Every few years, Phair makes an album that's not Exile in Guyville, and the knives come out. The backlash started with Guyville's follow-up, Whip-Smart, and common wisdom holds that it's all been downhill. To listen to 1998's whitechocolatespaceegg is to know that's not true. Phair's early work was a revelation to fan boys who had never gotten close enough to a real live girl to know what tawdry thoughts go through our minds, but whitechocolatespaceegg elevated rock lyrics with nuanced narratives of mother-daughter fights about men and a marriage strained by the responsibilities of parenthood. The fan boys didn't buy it; maybe they thought ignoring it would make Phair go away, or at least turn back into the cool single chick they had fallen for.

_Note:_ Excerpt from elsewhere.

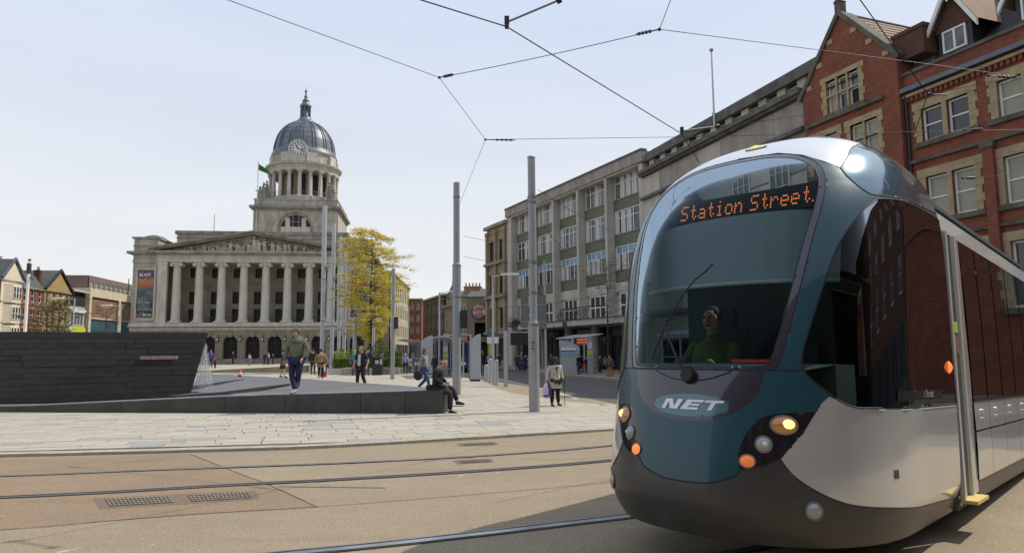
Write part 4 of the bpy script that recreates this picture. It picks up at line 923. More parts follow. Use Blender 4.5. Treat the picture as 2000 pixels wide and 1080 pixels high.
# main range
WX = [(6.12, 7.0), (7.2, 8.05), (9.1, 9.95), (10.15, 11.0), (12.1, 12.95), (13.15, 14.0)]
rows = [(9.72, 11.05), (6.6, 8.3), (3.0, 5.3)]
ops = [(a, b, z0, z1) for a, b in WX for z0, z1 in rows]
m = MB(); wall_open(m, gx1, 22, .1, 12.3, ops, .3, 0); m.box(gx1, 22, .35, 9, .1, 12.3); m.build('wall', BR, bb)
for i in range(0, 6, 2):
    for z0, z1 in rows:
        x0, x1 = WX[i][0], WX[i+1][1]; quoined(bb, x0, x1, z0, z1, 0, .26, .33)
        q = MB(); q.box(WX[i][1]+.005, WX[i+1][0]-.005, -.04, .2, z0, z1); q.build('mullion', SA, bb)
        for a, b in WX[i:i+2]: sash(a, z0+.01, b-a, z1-z0-.02, .12, 'glass' if (z0 < 4 or (rnd.random() < .12)) else 'blind')
for z0 in (8.95, 5.85): m = MB(); m.box(gx1+.05, 22, -.13, .02, z0, z0+.12); m.build('string_course', MT['stone_k'], bb)
for xp in (8.5, 11.45): m = MB(); m.box(xp, xp+.38, -.2, .01, .2, 8.75); m.build('brick_pier', BR, bb); m = MB(); m.box(xp-.04, xp+.42, -.25, .01, 8.75, 8.93); m.build('pier_cap', MT['stone_k'], bb)
m = MB()
for i in range(78):
    x = gx1+.1+i*.21; m.prism([(x, 11.5), (x+.13, 11.5), (x+.13, 11.64), (x+.09, 11.7), (x+.04, 11.7), (x, 11.64)], -.1, .01, 'xz')
m.build('dentils', BR, bb, kind='stuff')
m = MB(); m.box(gx1, 22, -.14, .01, 11.7, 11.82); m.build('eaves_stone', SA, bb)
m = MB(); m.box(gx1, 22, -.28, .02, 11.9, 12.08); m.build('lead_gutter', MT['leadgut'], bb)
m = MB(); m.box(gx1, 22, -.06, .4, 12.08, 12.62); m.build('parapet', BR, bb)
m = MB(); m.box(gx1-.02, 22, -.14, .5, 12.62, 12.75); m.build('parapet_coping', MT['stone_k'], bb)
m = MB(); m.add([(gx1-1, .5, 12.6), (22, .5, 12.6), (22, 5.2, 18.3), (gx1-1, 5.2, 18.3)], [(0, 1, 2, 3)], False); m.add([(gx1-1, 9.8, 12.6), (22, 9.8, 12.6), (22, 5.2, 18.3), (gx1-1, 5.2, 18.3)], [(3, 2, 1, 0)], False); m.build('roof', MT['slate'], bb)
m = MB(); m.tube((gx1-1, 5.2, 18.32), (22, 5.2, 18.32), .12, n=8); m.build('ridge_tile', MT['brick_d'], bb)
m = MB(); m.tube((gx1+.12, -.1, .3), (gx1+.12, -.1, 11.8), .055, n=8); m.build('drainpipe', MT['iron'], bb)
def dormer(x, z, w_=1.35):
    d = MB(); d.box(x, x+w_, .45, 3.2, z, z+1.05); do = d.build('dormer', MT['iron'], bb)
    ap = (x+w_/2, z+2.45)
    d = MB(); d.prism([(x-.1, z+1.0), (x+w_+.1, z+1.0), ap], .42, .5, 'xz'); d.build('dormer_gable', MT['brick_d'], do)
    for s_ in (-1, 1):
        xe = x+w_/2+s_*(w_/2+.42); d = MB(); d.prism([(xe, z+.55), (ap[0], ap[1]-.02), (ap[0], ap[1]+.3), (xe, z+.82)], .1, .2, 'xz'); d.build('bargeboard', MT['white'], do)
        d = MB(); d.add([(xe, .12, z+.85), (xe, 3.6, z+.85), (ap[0], 3.6, ap[1]+.33), (ap[0], .12, ap[1]+.33)], [(0, 1, 2, 3)], False); d.build('dormer_roof', MT['tile'], do)
    d = MB(); d.tube((ap[0], .15, ap[1]+.1), (ap[0], .15, ap[1]-.45), .045, n=6); d.build('dormer_finial', MT['white'], do)
    window(bb, x+.2, .38, z+.1, .95, .88, 2, 1, .07, .07, 'white', 'glass_c')
dormer(6.75, 12.95); dormer(9.7, 12.95); dormer(12.6, 12.95)
m = MB(); m.box(6.2, 7.2, 3.2, 4.2, 14.5, 19.5); m.box(6.1, 7.3, 3.1, 4.3, 18.6, 18.9); m.build('chimney', MT['brick_d'], bb)
m = MB(); m.add([(5.5, .35, 12.9), (6.3, .35, 12.8), (6.7, 1.3, 14.6), (5.9, 1.3, 14.6)], [(0, 1, 2, 3)], False); m.add([(6.3, .35, 12.8), (6.5, .8, 13.0), (6.9, 1.6, 14.9), (6.7, 1.3, 14.6)], [(0, 1, 2, 3)], False); m.build('lead_valley', MT['leadgut'], bb)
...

Phair's single again, all right, but like Glenn Close in Fatal Attraction, she's not going to be ignored, even if that means hooking up with the Matrix, the team that produced Avril Lavigne -- the sonic equivalent of boiling a bunny. The resulting radio-friendly gloss is an easy target, but it doesn't begin to justify the abuse heaped upon Liz Phair. For one thing, the group assists on just four of the album's 14 songs, including "Extraordinary," a strong candidate for best summer jam.
The five that Michael Penn produced are unfussy -- if lyrically uneven -- adult contemporary tunes. (Growing up isn't all good.) That's low-balling it for Phair, but it's far from the disaster Pitchfork, with its 0.0 rating, would have you believe it is.

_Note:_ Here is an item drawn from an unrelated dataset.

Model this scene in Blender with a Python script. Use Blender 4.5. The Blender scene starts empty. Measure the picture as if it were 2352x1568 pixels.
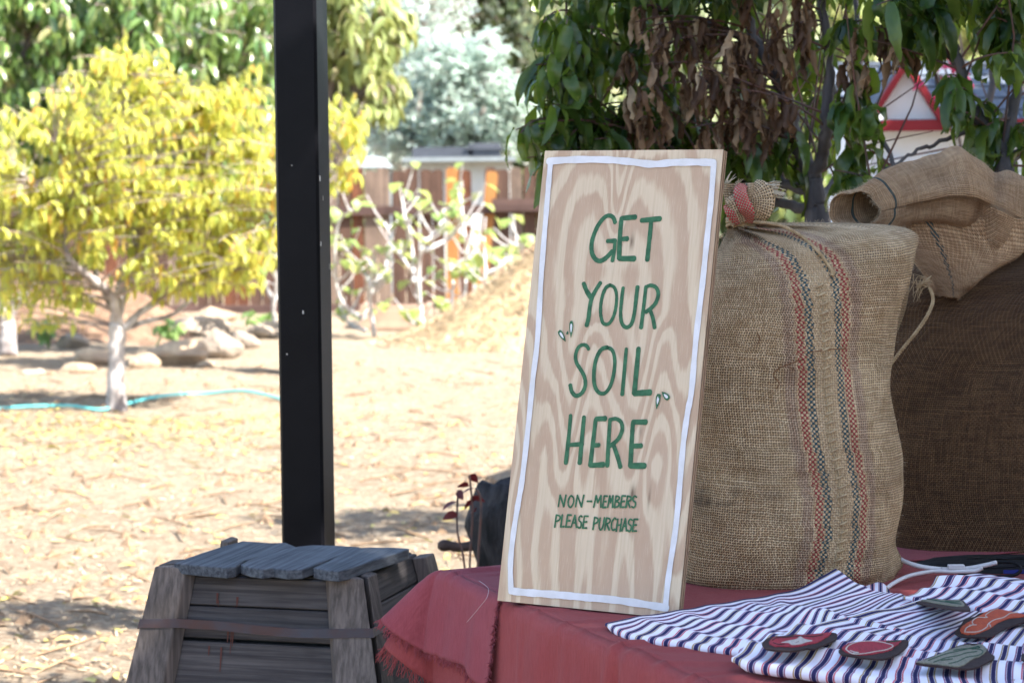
import bpy, math, random
import numpy as np
from mathutils import Vector, Matrix
rnd = random.Random(7)
npr = np.random.default_rng(7)
PI = math.pi
SC = bpy.context.scene
COL = SC.collection

# ------------------------------------------------------------ camera, sky, sun
CAMZ, PITCH, ROLL, LENS, SENS = 1.45, 4.0, -0.55, 50.0, 22.3
cd = bpy.data.cameras.new('camera'); cam = bpy.data.objects.new('camera', cd); COL.objects.link(cam)
cd.lens = LENS; cd.sensor_width = SENS; cd.clip_end = 600; cd.clip_start = 0.05
CAMR = Matrix.Rotation(math.radians(90 - PITCH), 3, 'X') @ Matrix.Rotation(math.radians(ROLL), 3, 'Z')
cam.matrix_world = Matrix.Translation((0, 0, CAMZ)) @ CAMR.to_4x4()
cd.dof.use_dof = True; cd.dof.focus_distance = 3.72; cd.dof.aperture_fstop = 5.0; cd.dof.aperture_blades = 8
SC.camera = cam
SUN_EL, SUN_AZ = 47.0, 118.0        # azimuth of the sun, clockwise from +Y (straight ahead); 118 = right and a little behind
w = bpy.data.worlds.new('World'); SC.world = w; w.use_nodes = True
wn = w.node_tree; bgn = wn.nodes['Background']
sky = wn.nodes.new('ShaderNodeTexSky'); sky.sky_type = 'NISHITA'; sky.sun_disc = False
sky.sun_elevation = math.radians(SUN_EL); sky.sun_rotation = math.radians(SUN_AZ)
sky.dust_density = 1.2
wn.links.new(sky.outputs[0], bgn.inputs[0]); bgn.inputs[1].default_value = 0.125
sl = bpy.data.lights.new('sun', 'SUN'); so = bpy.data.objects.new('sun', sl); COL.objects.link(so)
sl.energy = 5.0; sl.angle = math.radians(0.5); sl.color = (1, 0.96, 0.90)
_a, _e = math.radians(SUN_AZ), math.radians(SUN_EL)
sdir = Vector((math.sin(_a) * math.cos(_e), math.cos(_a) * math.cos(_e), math.sin(_e)))
so.rotation_euler = sdir.to_track_quat('Z', 'Y').to_euler()
so.location = sdir * 20
SC.view_settings.view_transform = 'Standard'; SC.view_settings.look = 'None'
SC.view_settings.exposure = 2.1; SC.view_settings.gamma = 1; SC.view_settings.use_curve_mapping = False
SC.render.engine = 'CYCLES'

# ------------------------------------------------------------ measuring helpers
FQ = LENS / SENS * 2352          # the photograph was measured on a 2352 x 1568 view of it
CO = Vector((0, 0, CAMZ))
def ray(x, y): return CAMR @ Vector(((x - 1176) / FQ, -(y - 784) / FQ, -1))
def W(x, y, D):
    d = ray(x, y); return CO + d * (D / d.y)
def G(x, y, z=0.0):
    d = ray(x, y); return CO + d * ((z - CAMZ) / d.z)
def onplane(x, y, p, n):
    d = ray(x, y); return CO + d * ((p - CO).dot(n) / d.dot(n))
def V(*a): return Vector(a)
def lerp(a, b, t): return a + (b - a) * t
def sst(a, b, x):
    t = min(1, max(0, (x - a) / (b - a))); return t * t * (3 - 2 * t)
def cat(P, t):
    """Catmull-Rom through a list of floats / Vectors, t in 0..1"""
    n = len(P) - 1; x = min(max(t, 0), 1) * n; i = min(int(x), n - 1); f = x - i
    p0 = P[max(i - 1, 0)]; p1 = P[i]; p2 = P[i + 1]; p3 = P[min(i + 2, n)]
    return 0.5 * ((2 * p1) + (p2 - p0) * f + (2 * p0 - 5 * p1 + 4 * p2 - p3) * f * f + (3 * p1 - p0 - 3 * p2 + p3) * f * f * f)
def catn(P, n): return [cat(P, i / (n - 1)) for i in range(n)]
_PH = npr.uniform(0, 6.28, 64)
def wob(x, y, f=1.0, k=0):
    """smooth pseudo noise about -1..1"""
    return (math.sin(x * 1.3 * f + y * 0.7 * f + _PH[k]) + math.sin(-x * 0.8 * f + y * 1.9 * f + _PH[k + 1]) +
            0.6 * math.sin(x * 2.9 * f + y * 1.1 * f + _PH[k + 2]) + 0.5 * math.sin(x * 1.7 * f - y * 3.3 * f + _PH[k + 3])) / 2.6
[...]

Truth is, the fan boys hate Liz Phair for all the wrong reasons. Correlating to The Rolling Stones' Exile on Main Street gave Guyville a gimmick that record geeks could cream over, but Phair's concomitant stage fright (which Lilith Fair helped her to overcome) and lines like "I want to be your blowjob queen" and "I just want your fresh young jimmy/ Cramming slamming ramming in me" made her submissive enough to seduce a whole alternative nation of virgins who took that "your" too literally. Ten years later, Phair doesn't just want it anymore -- she's gotta have it. "Give me your hot white cum," she demands on the album's catchiest cut as a happy harmonica drowns out the groans of horrified superannuated fan boys who are less spunky than they used to be.
Barely legal girls have a certain appeal, 26-year-old women have other charms and Phair, at 36, has learned a new set of tricks. And she's finding that -- aside from the not inconsiderable attraction of amassing a larger record collection -- men pushing 40 aren't any more evolved than they were at 20. (Unless hair in all the wrong places counts.) So y'all can keep up your Guyville circle jerk while Liz has some fun with young dudes who appreciate a hot mom. She's not talking to you anymore. You know, she never really was.